§ **Task requirements**: Select every line containing the word "script" from the material, and copy those lines.

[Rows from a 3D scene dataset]

## Start

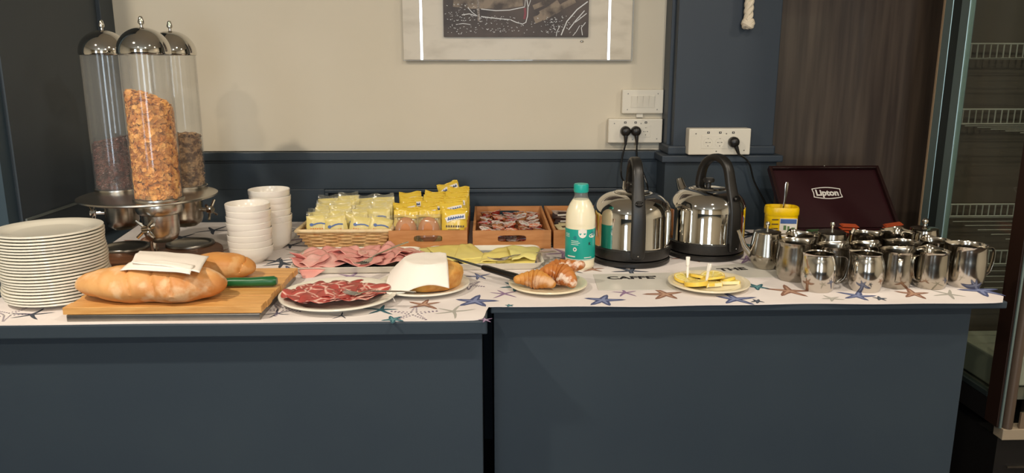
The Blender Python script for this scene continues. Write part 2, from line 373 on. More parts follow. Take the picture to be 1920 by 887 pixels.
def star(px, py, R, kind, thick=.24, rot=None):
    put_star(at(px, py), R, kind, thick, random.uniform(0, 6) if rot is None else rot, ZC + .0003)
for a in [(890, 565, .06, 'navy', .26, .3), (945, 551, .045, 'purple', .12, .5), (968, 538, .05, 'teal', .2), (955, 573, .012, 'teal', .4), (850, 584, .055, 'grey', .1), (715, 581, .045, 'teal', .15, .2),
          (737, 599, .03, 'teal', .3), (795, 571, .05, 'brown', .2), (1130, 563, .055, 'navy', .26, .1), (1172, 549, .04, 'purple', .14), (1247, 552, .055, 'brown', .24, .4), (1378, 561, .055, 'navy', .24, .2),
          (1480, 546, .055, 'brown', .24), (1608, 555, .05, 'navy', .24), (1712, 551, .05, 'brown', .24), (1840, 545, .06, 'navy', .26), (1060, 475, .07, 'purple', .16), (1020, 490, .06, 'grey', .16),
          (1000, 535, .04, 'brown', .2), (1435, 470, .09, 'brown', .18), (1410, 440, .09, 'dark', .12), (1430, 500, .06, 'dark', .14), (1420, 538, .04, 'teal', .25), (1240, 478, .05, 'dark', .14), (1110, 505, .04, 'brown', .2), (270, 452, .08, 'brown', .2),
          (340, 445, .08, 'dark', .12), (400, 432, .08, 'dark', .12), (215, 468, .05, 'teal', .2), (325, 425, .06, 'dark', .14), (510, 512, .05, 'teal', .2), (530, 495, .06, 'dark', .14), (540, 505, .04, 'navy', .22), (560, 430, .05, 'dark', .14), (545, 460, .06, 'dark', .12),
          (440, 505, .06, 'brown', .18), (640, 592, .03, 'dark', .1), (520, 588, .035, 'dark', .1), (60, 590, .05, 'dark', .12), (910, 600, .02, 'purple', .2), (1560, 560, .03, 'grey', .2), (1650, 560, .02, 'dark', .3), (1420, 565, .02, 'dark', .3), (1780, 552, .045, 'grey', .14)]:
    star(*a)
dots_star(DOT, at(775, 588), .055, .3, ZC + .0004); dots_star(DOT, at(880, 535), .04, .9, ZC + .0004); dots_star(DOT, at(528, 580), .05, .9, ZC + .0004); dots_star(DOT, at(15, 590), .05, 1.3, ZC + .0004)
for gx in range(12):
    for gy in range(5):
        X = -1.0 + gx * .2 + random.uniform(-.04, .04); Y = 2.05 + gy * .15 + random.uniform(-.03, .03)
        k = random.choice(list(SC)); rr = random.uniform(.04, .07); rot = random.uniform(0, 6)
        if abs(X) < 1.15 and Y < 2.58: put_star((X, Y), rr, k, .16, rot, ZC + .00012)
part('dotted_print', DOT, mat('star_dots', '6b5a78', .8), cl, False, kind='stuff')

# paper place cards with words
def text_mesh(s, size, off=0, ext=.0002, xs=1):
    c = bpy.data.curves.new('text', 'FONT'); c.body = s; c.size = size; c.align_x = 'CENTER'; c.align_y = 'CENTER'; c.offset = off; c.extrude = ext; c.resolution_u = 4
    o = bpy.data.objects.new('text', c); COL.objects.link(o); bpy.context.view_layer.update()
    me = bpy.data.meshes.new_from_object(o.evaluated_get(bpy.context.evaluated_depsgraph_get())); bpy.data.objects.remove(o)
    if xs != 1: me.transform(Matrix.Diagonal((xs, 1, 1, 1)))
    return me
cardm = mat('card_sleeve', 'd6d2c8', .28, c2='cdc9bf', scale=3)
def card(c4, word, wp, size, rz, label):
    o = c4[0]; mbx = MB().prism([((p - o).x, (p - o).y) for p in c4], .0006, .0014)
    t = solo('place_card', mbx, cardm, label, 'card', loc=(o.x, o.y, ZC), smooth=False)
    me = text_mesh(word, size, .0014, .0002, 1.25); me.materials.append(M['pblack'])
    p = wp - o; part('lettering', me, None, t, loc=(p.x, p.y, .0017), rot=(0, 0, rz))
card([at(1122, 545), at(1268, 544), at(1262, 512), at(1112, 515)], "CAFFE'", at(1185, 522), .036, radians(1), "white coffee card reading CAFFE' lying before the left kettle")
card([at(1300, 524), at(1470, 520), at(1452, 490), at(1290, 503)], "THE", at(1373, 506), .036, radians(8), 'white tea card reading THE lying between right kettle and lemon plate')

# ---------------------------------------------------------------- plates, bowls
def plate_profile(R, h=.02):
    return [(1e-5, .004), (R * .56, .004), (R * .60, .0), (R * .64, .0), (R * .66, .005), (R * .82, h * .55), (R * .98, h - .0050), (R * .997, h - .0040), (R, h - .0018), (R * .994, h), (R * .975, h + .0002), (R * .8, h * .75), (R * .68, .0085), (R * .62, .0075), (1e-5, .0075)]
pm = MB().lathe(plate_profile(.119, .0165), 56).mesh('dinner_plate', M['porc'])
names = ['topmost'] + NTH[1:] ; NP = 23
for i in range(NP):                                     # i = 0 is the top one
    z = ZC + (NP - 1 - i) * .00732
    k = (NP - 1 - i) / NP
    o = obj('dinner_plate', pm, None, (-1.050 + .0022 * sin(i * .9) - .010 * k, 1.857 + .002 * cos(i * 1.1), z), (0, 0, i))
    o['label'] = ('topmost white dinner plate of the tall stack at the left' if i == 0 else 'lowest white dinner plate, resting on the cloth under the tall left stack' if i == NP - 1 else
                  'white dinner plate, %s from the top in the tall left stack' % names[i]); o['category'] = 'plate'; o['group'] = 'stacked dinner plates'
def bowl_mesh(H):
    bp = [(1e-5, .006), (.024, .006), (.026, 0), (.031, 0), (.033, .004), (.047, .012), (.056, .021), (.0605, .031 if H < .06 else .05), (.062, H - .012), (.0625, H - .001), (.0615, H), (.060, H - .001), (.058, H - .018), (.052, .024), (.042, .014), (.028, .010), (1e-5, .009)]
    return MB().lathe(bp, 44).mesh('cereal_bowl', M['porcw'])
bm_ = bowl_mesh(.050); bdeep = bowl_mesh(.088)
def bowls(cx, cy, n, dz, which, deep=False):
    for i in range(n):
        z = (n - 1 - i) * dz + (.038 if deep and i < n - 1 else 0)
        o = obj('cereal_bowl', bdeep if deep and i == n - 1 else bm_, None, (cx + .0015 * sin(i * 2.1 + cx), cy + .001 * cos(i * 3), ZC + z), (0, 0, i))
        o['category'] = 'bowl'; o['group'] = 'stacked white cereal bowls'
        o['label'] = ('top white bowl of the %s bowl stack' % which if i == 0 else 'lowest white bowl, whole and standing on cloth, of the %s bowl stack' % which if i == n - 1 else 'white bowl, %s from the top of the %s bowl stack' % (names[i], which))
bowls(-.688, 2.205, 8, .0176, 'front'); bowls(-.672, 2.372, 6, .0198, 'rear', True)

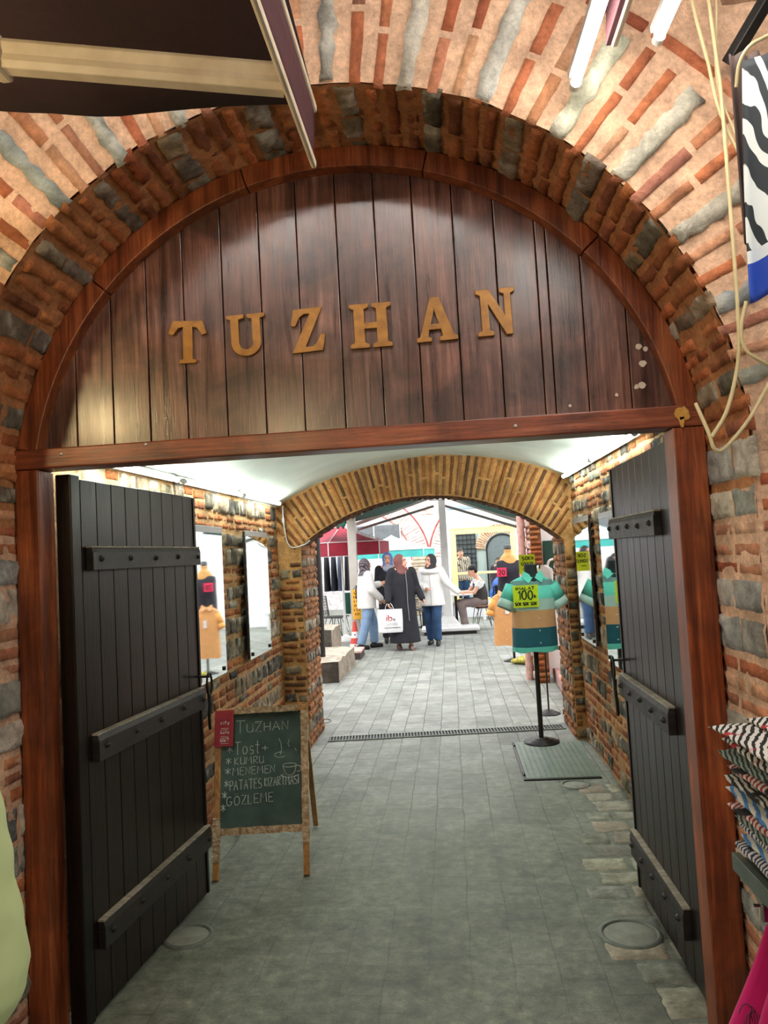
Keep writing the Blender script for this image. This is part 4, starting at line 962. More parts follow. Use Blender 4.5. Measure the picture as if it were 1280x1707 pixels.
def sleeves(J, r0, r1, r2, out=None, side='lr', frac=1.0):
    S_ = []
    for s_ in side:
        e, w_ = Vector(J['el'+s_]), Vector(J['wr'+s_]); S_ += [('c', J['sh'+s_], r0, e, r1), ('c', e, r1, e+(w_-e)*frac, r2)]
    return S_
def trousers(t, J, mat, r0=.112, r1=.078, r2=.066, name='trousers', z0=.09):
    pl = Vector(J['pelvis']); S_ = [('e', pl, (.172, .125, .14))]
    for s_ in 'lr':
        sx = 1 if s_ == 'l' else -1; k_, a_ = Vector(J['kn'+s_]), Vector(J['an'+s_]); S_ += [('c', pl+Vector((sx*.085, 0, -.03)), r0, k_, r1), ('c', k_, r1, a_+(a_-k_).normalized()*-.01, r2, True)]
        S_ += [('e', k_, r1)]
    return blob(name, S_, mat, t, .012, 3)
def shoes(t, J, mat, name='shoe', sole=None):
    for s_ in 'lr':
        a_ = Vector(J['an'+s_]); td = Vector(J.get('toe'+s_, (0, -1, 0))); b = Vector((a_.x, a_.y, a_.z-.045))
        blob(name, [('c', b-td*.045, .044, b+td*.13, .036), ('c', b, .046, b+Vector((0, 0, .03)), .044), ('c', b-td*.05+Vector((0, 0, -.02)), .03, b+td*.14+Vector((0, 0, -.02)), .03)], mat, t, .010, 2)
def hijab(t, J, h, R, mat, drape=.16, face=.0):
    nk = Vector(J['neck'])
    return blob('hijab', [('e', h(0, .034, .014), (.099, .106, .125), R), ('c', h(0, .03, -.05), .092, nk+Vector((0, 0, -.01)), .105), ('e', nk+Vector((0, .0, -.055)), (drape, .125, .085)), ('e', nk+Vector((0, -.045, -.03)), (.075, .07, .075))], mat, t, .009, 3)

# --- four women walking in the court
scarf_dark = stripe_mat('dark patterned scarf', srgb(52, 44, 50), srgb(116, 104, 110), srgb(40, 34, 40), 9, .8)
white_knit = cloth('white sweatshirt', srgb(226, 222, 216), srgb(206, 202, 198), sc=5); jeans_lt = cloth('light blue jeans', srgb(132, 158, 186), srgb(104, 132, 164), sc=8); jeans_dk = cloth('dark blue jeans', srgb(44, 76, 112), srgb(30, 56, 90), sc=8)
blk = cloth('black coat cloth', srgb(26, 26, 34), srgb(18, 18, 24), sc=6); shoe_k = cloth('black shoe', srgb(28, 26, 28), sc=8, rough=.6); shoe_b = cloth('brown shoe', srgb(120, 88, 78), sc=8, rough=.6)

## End

§ **Answer to this task**:
The Blender Python script for this scene continues. Write part 2, from line 373 on. More parts follow. Take the picture to be 1920 by 887 pixels.
Keep writing the Blender script for this image. This is part 4, starting at line 962. More parts follow. Use Blender 4.5. Measure the picture as if it were 1280x1707 pixels.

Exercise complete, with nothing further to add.